It is perhaps a sign of the times when the annual convention of anti-money laundering professionals draws a record attendance. This year, the Association of Certified Anti-Money Laundering Specialists (ACAMS) met for the 10th year straight, covering financial fraud from both a global and a organization-focused perspective, and celebrating both a record turnout for the convention and a new high in membership.
This is the nature of money laundering these days - it can simultaneously take place between countries and continents, while staying confined to within a single business sector or a single business. It concerns just about everyone in the financial sector to some extent; and is, by many accounts, a growing problem.
We have been extensively covering the problem of money laundering from all angles - its history, common practices, the connection to terrorism and the legislative action meant to subdue it - but to break up the drumbeat of alarming news, we decided to devote some space in this post to workable solutions. These are steps any organization at any level -- from a small mom & pop operation to a billion-dollar enterprise can take to immediately effect the exposure to money laundering.
By way of a foreword, we want to emphasize that these solutions do not -- cannot -- exist in a vaccum. A sprawling legislative infrastructure has grown around anti-money laundering, and every new method, every approach must fit within that framework. In essence, every good AML program must first start with understanding the laws applicable to it.
It would of course be impractical to cover every minute requirement of every business sector. More useful would be an in-depth exploration of one law that applies to nearly every business within or proximate to the financial sector - the USA PATRIOT Act. We have mentioned before the act’s setting of new, stringent transaction recording and reporting requirements, and its “forfeiture” clause that allows the confiscation of any moneys of properties found connected to money laundering, and its emphasis on “beneficial owners”.
There is another provision in this act that explicitly calls for verifying accountholders’ and correspondents’ identities. It comes within Title III: “International Money Laundering Abatement and Financial Anti-Terrorism Act of 2001”, and right there in the title makes the explicit connection between money laundering and terrorist financing.
Of particular importance in the act is section 326 - “verification of identification” worth quoting here at length.
(1) IN GENERAL- Subject to the requirements of this subsection, the Secretary of the Treasury shall prescribe regulations setting forth the minimum standards for financial institutions and their customers regarding the identity of the customer that shall apply in connection with the opening of an account at a financial institution.
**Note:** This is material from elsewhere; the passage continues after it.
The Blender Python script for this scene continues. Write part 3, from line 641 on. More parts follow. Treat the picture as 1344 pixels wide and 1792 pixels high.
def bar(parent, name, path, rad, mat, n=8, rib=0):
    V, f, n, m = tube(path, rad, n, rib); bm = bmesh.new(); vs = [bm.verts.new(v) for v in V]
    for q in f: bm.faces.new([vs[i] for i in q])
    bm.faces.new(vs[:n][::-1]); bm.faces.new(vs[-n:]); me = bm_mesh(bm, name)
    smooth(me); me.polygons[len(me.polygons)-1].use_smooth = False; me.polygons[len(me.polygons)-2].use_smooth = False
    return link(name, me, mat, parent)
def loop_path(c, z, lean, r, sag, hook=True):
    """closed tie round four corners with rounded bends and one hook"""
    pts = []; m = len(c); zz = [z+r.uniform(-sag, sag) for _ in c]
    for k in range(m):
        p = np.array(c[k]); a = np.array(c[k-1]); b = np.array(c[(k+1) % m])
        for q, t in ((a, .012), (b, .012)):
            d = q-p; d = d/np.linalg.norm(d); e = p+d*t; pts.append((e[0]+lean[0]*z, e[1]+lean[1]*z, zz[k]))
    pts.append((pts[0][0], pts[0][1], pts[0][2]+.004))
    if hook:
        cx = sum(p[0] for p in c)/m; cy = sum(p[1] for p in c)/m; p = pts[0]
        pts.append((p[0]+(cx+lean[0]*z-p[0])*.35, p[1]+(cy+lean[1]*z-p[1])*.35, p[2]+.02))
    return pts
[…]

(2) MINIMUM REQUIREMENTS- The regulations shall, at a minimum, require financial institutions to implement, and customers (after being given adequate notice) to comply with, reasonable procedures for--
(A) verifying the identity of any person seeking to open an account to the extent reasonable and practicable;
(B) maintaining records of the information used to verify a person's identity, including name, address, and other identifying information; and
(C) consulting lists of known or suspected terrorists or terrorist organizations provided to the financial institution by any government agency to determine whether a person seeking to open an account appears on any such list.
What are some potentially workable solutions to these? To start, an ID verification machine would help with detecting fraudulent identity documents. Avoid the older technologies for document verification - they may not work as well for the newer types of forgeries - and instead make sure your scanner has a UV-light counterfeit detection feature.
And when mere ID verification is not enough, as would be the case when complying with points B and C in the section above, a full-feature scanner that will not only verify the ID but also store the data and match it against appropriate government databases is needed.
Although terrorist financing through money laundering represents a growing problem, it is not an unsolvable one. Money laundering can be detected and deterred with a well-founded ID verification program. This not only reduces losses to money laundering fraud, but puts the organization in full compliance with many national and international laws.